【復刻】思想家として生きる、という

 

思想家として生きよう、というのはとんでもない空疎な生き方だ。

 

人生というのはいつか終わり何もなくなるので負けが確定しているゲームのようだが、よく考えてみると何もなかったところから始まってもいるので勝ちでしかないゲームのようにも見える。しかし思想家は負ける。あらゆる人間の持つ思想家的側面は必ず負ける。負けるというのは、それが言ったこと、望んだことは必ず叶わない、ということだ。

 

思想は最終的に負けることになっている。「人間はか弱いけれども思考する葦だ」故に偉大だ、というのは信じない。

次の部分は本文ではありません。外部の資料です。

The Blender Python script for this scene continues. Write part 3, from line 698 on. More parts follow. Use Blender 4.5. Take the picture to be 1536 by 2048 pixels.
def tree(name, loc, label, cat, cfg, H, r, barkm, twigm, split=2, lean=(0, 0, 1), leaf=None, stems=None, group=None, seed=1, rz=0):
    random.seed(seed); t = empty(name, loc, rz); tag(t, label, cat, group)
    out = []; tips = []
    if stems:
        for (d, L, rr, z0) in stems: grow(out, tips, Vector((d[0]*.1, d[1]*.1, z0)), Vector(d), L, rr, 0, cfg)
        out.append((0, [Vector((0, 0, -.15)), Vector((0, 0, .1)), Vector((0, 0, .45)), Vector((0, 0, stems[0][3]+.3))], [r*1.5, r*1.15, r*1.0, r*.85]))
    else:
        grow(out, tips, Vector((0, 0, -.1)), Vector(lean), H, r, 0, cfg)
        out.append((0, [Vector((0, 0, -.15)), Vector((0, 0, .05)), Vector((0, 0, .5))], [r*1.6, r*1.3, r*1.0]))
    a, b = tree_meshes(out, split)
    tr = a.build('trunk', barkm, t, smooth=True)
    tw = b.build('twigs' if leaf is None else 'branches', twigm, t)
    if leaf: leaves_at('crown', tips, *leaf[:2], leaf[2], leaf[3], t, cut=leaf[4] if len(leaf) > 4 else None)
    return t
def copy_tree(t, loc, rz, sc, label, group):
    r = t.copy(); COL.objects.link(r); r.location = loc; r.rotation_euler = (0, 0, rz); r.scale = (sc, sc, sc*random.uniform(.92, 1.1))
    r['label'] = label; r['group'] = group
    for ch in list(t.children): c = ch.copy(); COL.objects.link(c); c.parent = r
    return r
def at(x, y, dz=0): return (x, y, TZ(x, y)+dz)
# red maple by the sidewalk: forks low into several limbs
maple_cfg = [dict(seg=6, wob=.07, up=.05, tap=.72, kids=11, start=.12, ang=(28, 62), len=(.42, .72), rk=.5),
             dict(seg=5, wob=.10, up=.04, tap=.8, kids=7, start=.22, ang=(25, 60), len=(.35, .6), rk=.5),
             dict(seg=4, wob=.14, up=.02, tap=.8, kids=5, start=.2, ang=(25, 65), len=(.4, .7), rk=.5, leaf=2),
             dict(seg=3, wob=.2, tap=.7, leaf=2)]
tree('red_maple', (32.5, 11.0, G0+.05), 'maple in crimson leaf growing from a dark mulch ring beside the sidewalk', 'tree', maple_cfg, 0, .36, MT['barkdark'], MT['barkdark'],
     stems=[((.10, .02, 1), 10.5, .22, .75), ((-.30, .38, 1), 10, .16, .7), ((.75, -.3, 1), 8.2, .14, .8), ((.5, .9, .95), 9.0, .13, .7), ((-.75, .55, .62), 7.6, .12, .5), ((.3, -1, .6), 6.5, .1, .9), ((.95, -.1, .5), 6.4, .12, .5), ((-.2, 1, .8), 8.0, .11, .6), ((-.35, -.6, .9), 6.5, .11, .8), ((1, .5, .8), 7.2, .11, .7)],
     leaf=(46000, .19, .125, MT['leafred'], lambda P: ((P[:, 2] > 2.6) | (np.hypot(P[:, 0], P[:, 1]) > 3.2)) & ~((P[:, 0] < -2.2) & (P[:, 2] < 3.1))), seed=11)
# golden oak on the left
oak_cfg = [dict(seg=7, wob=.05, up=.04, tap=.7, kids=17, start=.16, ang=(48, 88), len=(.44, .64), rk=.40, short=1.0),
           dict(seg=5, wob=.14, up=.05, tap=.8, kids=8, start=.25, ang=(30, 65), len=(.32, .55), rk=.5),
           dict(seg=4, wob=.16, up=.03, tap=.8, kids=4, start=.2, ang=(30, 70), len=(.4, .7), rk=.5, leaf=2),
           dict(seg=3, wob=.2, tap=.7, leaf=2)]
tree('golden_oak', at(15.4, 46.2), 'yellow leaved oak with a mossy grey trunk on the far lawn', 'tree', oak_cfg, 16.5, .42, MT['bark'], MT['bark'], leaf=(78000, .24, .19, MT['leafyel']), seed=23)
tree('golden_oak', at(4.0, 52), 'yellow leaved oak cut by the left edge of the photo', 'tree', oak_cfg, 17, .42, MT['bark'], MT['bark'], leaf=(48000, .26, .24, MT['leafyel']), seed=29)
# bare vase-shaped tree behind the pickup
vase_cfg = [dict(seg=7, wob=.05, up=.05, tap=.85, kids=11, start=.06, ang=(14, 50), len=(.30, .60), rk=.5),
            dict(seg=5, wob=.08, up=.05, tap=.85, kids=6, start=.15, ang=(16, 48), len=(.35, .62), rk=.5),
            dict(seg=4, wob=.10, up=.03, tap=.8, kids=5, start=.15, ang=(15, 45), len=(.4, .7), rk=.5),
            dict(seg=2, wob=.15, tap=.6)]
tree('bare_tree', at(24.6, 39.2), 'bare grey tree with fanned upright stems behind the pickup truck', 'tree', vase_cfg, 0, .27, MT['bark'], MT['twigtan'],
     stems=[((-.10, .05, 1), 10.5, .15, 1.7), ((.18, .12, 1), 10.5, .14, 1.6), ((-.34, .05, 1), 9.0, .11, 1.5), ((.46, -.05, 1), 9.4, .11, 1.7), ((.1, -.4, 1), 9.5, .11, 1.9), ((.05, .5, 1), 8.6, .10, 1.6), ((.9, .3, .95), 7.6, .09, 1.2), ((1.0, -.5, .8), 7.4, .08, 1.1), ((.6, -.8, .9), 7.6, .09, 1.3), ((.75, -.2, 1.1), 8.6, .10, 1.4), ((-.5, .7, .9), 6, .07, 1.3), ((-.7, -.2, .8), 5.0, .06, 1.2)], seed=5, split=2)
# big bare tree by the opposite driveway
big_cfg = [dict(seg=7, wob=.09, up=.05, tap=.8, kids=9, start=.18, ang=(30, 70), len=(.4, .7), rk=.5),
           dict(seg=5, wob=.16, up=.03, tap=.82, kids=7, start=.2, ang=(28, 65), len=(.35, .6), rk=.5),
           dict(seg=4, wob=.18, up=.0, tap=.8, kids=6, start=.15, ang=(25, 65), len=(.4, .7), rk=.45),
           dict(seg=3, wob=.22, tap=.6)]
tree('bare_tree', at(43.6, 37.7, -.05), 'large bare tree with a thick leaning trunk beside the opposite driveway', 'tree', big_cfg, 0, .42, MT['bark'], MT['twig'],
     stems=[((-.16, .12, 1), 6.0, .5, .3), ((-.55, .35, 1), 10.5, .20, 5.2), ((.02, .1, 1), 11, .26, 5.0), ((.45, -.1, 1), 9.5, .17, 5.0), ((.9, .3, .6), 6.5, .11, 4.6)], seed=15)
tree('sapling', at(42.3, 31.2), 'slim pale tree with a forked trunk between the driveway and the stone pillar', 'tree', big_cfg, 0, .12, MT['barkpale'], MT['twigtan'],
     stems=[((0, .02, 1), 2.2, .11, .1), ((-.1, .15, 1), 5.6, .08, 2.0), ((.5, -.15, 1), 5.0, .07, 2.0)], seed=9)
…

同じく思想家が言っているのだからそんなセリフ全然だめだ、信用ならない。といって思想家でない人間が同じことを言ったって信じないけれども。

もちろんただの慰めに尽きるというわけではない。なぜ必ず負けなければならないのか、本当に必ず負けるのか。それを考えてみて、納得して負けるのはまだましである。何も考えず、何も知らないで負けるよりかは。しかし、そもそもそういう信条自体が、負けることのうちに含まれているのだ。そんな信条自体が自分自身による慰めでしかない。

だからといって思想家的な態度を持たないことが潔いわけではない。どんな人だってふとした時に永遠なるものを求めてしまいがちであり、ああこれが人生の意味だ、とか、この人への愛は絶対だ、とか真面目な顔して考えたりするものだ。その人生の意味やその愛は初めから敗北なのであり、思想家が味わうのと全く同じ種類の敗北である。

 

救いは宗教に求められるべきか。そんなはずはない。

考えても勝ち方が分からないから考えるのをやめます。それで勝てるようになるわけがない。

ある一つの宗教に固執するのはその人が全く真の意味で宗教性を持っていない、宗教的センスのない人間であることを示している。そういう人間が疑わしく思えるのは当然なので、現代の日本におけるように宗教にハマりこんでいる人を訝しげにみるというのも正当性のないことではない。

信じるというのは、究極的な意味では、理性の外側を目指すということだ。「疑いません」ではない、「疑いえません」である。「疑いません」というのは思考停止を宣言する人としての情けなさの露呈であるが、「疑いえません」というのは人間の誉れであるところの反省力の旺盛な活動を示している。もちろん、何かを疑いえないということを宣言するのには無限の時間が必要であるため、「疑いえません」と誰かが実際に言ったとしたら、『もっと疑ってみたまえ』と返さなければならない。この究極的な意味で何かを信じるとき、人はもはや「これこれのことを」信じている、とは言えなくなるのである。

このように、信仰を本質とする宗教はそもそも理性による徹底的な反省を前提としている。それ抜きでいきなり宗教に身を投げ出しても何も救われたりすることはない。といっても、この徹底的な反省は長い時間を要すると考えられるべきではない。一瞬でも真に誠実な人間となることができれば、信仰の境地に至ることはできると考えるべきだろう。なぜなら、この疑いえないものはどんな時でもつねに私たちの近くに存在するからである。エックハルトに言わせれば、それは「私たち自身よりも」私たちの近くにある、ということになる。

 

…宗教の話はおいておこう。思想家として生きるということが主題なのだった。

思想家として生きるというのは空疎であり糞である。それゆえにやってみる価値もあろうというものだ。

人生の意味は人それぞれです、というと希望があるような気もするが、人それぞれだと言っていいほどどうでもいいものだということでもある。どうでもいいと言って問題があれば、根拠のないものだということである。